Tuesday, May 12, 2015


Fabaceae is a large and economically important family of flowering plants and for the lay person it is not always easy to sort out the orders, the subfamilies, the genera and the species in this family. The group is the third largest land plant family in terms of number of species, behind only the Orchidaceae and Asteraceae (http://en.wikipedia.org/wiki/Fabaceae).

The name Fabaceae comes from the Latin “faba” which means “bean”. Fabaceae is also called the pea family. Leguminosae is an older name still used and refers to the fruit of these plants which are called legumes.

There are three subfamilies:
In the Faboideae, the flowers have a specialized structure. “The upper petal, called the banner, is large and envelops the rest of the petals in bud, often reflexing when the flower blooms. The two adjacent petals, the wings, surround the two bottom petals. The two bottom petals are fused together at the apex (remaining free at the base), forming a boat-like structure called the keel.”(http://en.wikipedia.org/wiki/Fabaceae)
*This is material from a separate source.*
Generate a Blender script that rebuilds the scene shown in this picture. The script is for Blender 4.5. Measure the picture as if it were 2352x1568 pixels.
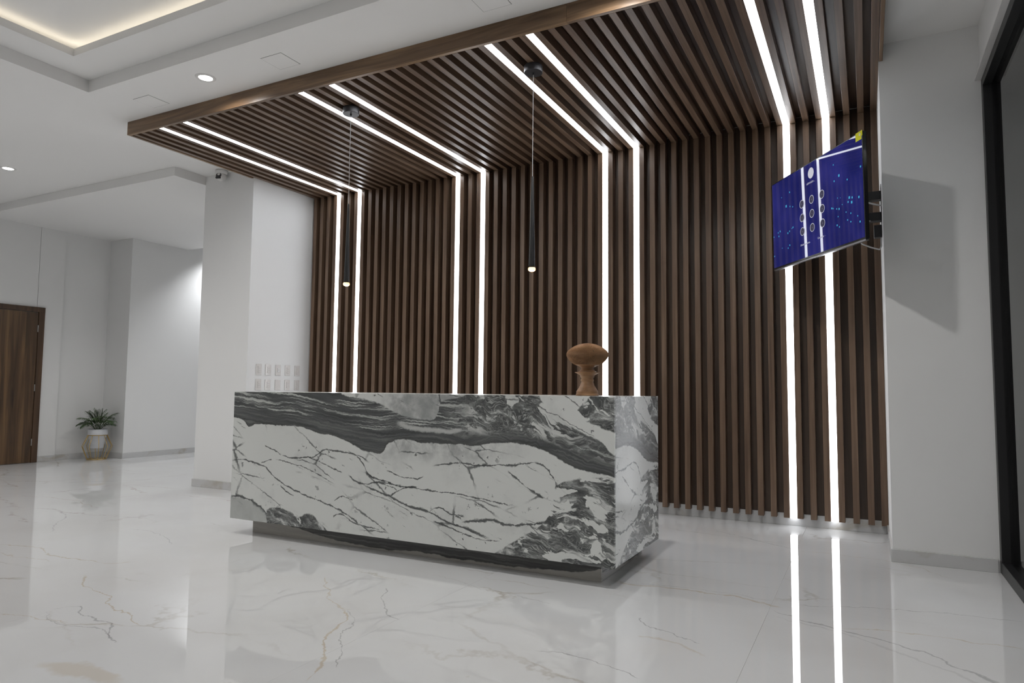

In the Mimosoideae, the flowers are globose inflorescences. All of the flowers in an inflorescence open at once.

The third group, the Caesalpinioideae mainly comprises of trees distributed in the moist tropics.

The subfamily Mimosoideae is subdivided into four tribes: Acacieae, Ingeae, Mimoseae, and Mimozygantheae.

After learning all this comes the task of discovering the binomial name. Does the acacia I know belong in one of these three subfamilies? Is it in the Acacieae tribe of the Mimosoideae subfamily? After checking out the internet images and the distribution information, Robinia pseudoacacia appeared to be the correct candidate. Is it named as pseudo acacia because it is not classified under the genus Acacieae but in the subfamily Faboideae? For the answers I would need to make the acquaintance of a botanist.

Robinia pseudoacacia is a deciduous tree of the genus Robinia in the subfamily Faboideae. It grows 4–25 meters tall. The leaves are pinnate and the flowers are white or pink, in pendulous racemes.

R. pseudoacacia is naturalized in Europe, Southern Africa and Asia. It grows so abundantly in Istanbul that it surprised me to learn that it is native to the southeastern United States and northern Mexico. The genus is named after the royal French gardeners Jean Robin and his son Vespasien Robin, who introduced the plant to Europe in the beginning of the 17th century.


Have I been able to make the description as complicated for you as it was for me?

Here is a stanza and my approximate translation from a classic song called Akasyalar Açarken-‘When the acacia are blooming’, that everybody still enjoys immensely. The very talented Yesari Asım Arsoy (1900-1992) must have found love to be uncomplicated when he wrote this song:
Yarim gelir yanıma, Kanı kaynar kanıma             My love comes to my side, Gives me much love
Neşe katar canıma, Akasyalar açarken                  Adds joy to my soul, When the acacia are blooming


  1. Hi Beste - I know Mimosa - my uncle (and aunt) were sent Mimosa sprays ... they gave off a beautiful scent ... and reminded them of Africa. I particularly know of Acacia as the thorn tree - that giraffes feed off ... they can cope with the high crown of the tree, and can digest all the nutrients ...

    Incredible history behind the Linnaeian name ... and yes lots of 'muddle' ... lovely poem too ... cheers Hilary

  2. You have colorful memories about Africa, Hilary. Please write a post on this.

  3. This word always reminds me of that song. I wish I recognised the plant more easily. Love the top two photos!